__REQUIREMENT__. Transcribe the material from its first line onward, ending with the line that contains "PI = math.pi" and adding nothing beyond it.

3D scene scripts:
——————————
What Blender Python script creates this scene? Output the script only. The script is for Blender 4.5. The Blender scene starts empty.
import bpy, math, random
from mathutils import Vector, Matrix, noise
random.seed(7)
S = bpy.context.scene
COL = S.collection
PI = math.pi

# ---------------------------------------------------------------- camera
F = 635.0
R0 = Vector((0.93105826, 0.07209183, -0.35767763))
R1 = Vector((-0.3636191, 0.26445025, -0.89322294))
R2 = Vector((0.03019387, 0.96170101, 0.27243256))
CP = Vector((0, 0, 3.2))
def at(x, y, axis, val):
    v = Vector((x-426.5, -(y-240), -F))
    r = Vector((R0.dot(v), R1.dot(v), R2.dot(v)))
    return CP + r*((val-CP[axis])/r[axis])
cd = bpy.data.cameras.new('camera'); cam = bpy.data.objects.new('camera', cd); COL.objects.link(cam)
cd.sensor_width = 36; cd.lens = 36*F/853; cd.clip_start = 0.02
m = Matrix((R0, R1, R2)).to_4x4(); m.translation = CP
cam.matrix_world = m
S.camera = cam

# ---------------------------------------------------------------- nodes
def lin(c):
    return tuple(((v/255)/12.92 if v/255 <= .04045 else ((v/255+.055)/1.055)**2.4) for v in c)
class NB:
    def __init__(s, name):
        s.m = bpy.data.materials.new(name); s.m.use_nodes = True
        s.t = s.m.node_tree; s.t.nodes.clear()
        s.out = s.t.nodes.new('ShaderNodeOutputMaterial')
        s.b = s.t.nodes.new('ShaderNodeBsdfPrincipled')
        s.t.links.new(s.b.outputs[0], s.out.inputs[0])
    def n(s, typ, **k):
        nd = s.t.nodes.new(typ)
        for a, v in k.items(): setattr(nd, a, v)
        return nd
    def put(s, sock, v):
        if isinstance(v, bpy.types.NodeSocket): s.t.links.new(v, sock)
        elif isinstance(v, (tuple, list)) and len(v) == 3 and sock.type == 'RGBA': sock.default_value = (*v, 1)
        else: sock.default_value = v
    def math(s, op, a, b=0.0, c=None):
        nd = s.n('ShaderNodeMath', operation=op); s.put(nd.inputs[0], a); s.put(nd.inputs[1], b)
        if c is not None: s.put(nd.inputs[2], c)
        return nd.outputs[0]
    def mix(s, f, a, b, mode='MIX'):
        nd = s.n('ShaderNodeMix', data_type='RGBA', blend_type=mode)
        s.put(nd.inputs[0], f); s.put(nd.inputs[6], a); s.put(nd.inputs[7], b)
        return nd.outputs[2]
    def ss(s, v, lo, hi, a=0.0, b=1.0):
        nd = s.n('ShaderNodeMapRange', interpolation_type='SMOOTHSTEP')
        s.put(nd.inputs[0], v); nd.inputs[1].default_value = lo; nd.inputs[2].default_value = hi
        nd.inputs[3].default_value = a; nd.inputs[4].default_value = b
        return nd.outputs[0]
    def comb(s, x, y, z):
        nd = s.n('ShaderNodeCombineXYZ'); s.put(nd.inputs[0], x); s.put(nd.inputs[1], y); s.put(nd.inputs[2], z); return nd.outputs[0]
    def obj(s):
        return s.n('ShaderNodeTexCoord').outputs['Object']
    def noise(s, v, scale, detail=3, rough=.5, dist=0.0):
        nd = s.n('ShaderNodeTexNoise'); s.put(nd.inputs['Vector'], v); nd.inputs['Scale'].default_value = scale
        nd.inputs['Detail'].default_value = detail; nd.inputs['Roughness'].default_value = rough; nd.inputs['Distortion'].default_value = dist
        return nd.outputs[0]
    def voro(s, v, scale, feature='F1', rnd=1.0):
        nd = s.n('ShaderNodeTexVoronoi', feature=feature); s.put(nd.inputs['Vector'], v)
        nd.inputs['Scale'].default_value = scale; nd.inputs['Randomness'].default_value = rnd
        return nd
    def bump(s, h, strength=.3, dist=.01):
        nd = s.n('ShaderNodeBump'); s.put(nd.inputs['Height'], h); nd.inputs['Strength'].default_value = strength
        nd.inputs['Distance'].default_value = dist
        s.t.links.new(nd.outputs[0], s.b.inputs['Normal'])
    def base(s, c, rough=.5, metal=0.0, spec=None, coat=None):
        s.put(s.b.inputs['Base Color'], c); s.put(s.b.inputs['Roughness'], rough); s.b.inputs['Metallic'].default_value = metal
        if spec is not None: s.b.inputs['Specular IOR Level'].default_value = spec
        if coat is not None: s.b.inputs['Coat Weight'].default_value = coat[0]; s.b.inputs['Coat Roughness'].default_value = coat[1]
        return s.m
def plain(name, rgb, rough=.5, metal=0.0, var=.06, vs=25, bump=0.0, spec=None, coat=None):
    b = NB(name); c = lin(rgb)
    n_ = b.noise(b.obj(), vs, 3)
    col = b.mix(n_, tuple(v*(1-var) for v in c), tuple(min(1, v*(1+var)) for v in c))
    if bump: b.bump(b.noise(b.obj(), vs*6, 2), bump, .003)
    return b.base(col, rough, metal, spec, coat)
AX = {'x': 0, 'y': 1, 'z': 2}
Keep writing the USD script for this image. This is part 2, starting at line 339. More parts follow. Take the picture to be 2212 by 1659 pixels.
——————————
__RESULT BELOW__.
What Blender Python script creates this scene? Output the script only. The script is for Blender 4.5. The Blender scene starts empty.
import bpy, math, random
from mathutils import Vector, Matrix, noise
random.seed(7)
S = bpy.context.scene
COL = S.collection
PI = math.pi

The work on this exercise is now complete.